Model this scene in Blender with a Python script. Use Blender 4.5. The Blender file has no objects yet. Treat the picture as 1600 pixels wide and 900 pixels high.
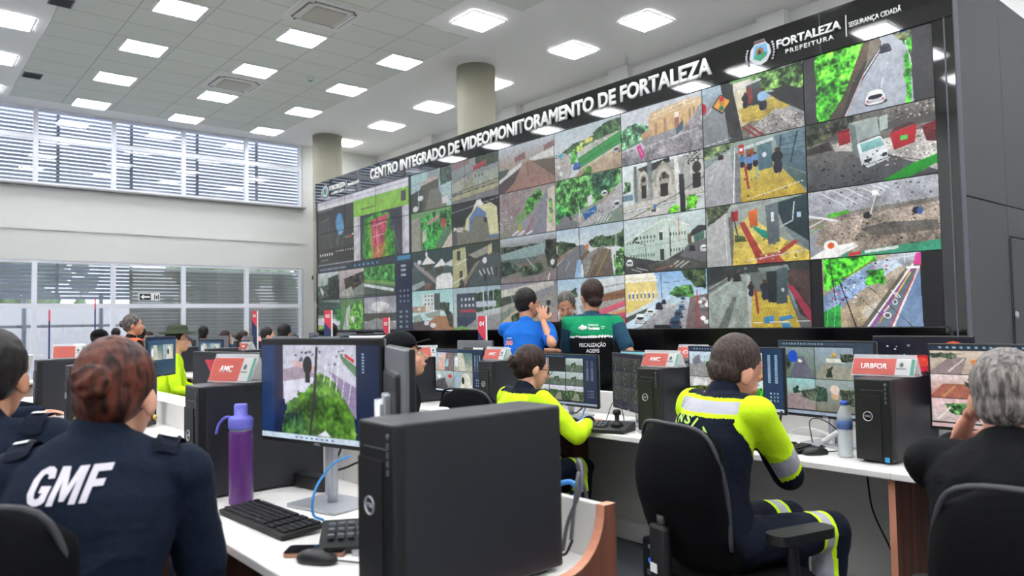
import bpy, bmesh, math, random
import numpy as np
from mathutils import Vector, Matrix, noise
from mathutils.bvhtree import BVHTree
C = bpy.context.scene
COL = C.collection
PI = math.pi
random.seed(7)
rng = np.random.default_rng(11)

# ------------------------------------------------------------------ camera
CAM_H = 1.345
yaw, pitch, roll = 0.8679, 0.0453, -0.0187
fw = Vector((-math.sin(yaw)*math.cos(pitch), math.cos(yaw)*math.cos(pitch), math.sin(pitch)))
rt = Vector((math.cos(yaw), math.sin(yaw), 0)); up = rt.cross(fw)
rt2 = rt*math.cos(roll)+up*math.sin(roll); up2 = -rt*math.sin(roll)+up*math.cos(roll)
cd = bpy.data.cameras.new('camera'); cam = bpy.data.objects.new('camera', cd); COL.objects.link(cam)
M = Matrix((rt2, up2, -fw)).transposed().to_4x4(); M.translation = (0, 0, CAM_H); cam.matrix_world = M
cd.sensor_width = 36; cd.lens = 1171.45/1600*36; cd.clip_start = .02; cd.clip_end = 200
cd.dof.use_dof = True; cd.dof.focus_distance = 4.3; cd.dof.aperture_fstop = 3.2
C.camera = cam
C.view_settings.view_transform = 'Standard'; C.view_settings.look = 'None'
C.view_settings.gamma = 1; C.view_settings.use_curve_mapping = False
C.view_settings.exposure = 0.38
# ------------------------------------------------------------------ sky
W = bpy.data.worlds.new('sky'); C.world = W; W.use_nodes = True
wn = W.node_tree.nodes; wl = W.node_tree.links; wn.clear()
bg = wn.new('ShaderNodeBackground'); wo = wn.new('ShaderNodeOutputWorld'); wl.new(bg.outputs[0], wo.inputs[0])
tcw = wn.new('ShaderNodeTexCoord'); sx = wn.new('ShaderNodeSeparateXYZ'); cr = wn.new('ShaderNodeValToRGB')
wl.new(tcw.outputs['Generated'], sx.inputs[0]); wl.new(sx.outputs['Z'], cr.inputs[0]); wl.new(cr.outputs[0], bg.inputs[0])
cr.color_ramp.elements[0].color = (.80, .86, .93, 1); cr.color_ramp.elements[0].position = 0
cr.color_ramp.elements[1].color = (.72, .80, .98, 1); cr.color_ramp.elements[1].position = .6
bg.inputs[1].default_value = 2.6
LAMP = 24.0       # emission of the fluorescent tubes
SCREEN = 0.74    # emission of the displays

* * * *

▶ Exercise aim
Copy nothing but the lines from the first one in the listing through the line with "rng = np.random.default_rng(11)", and omit the pictures.

▶ The solution
Model this scene in Blender with a Python script. Use Blender 4.5. The Blender file has no objects yet. Treat the picture as 1600 pixels wide and 900 pixels high.
import bpy, bmesh, math, random
import numpy as np
from mathutils import Vector, Matrix, noise
from mathutils.bvhtree import BVHTree
C = bpy.context.scene
COL = C.collection
PI = math.pi
random.seed(7)
rng = np.random.default_rng(11)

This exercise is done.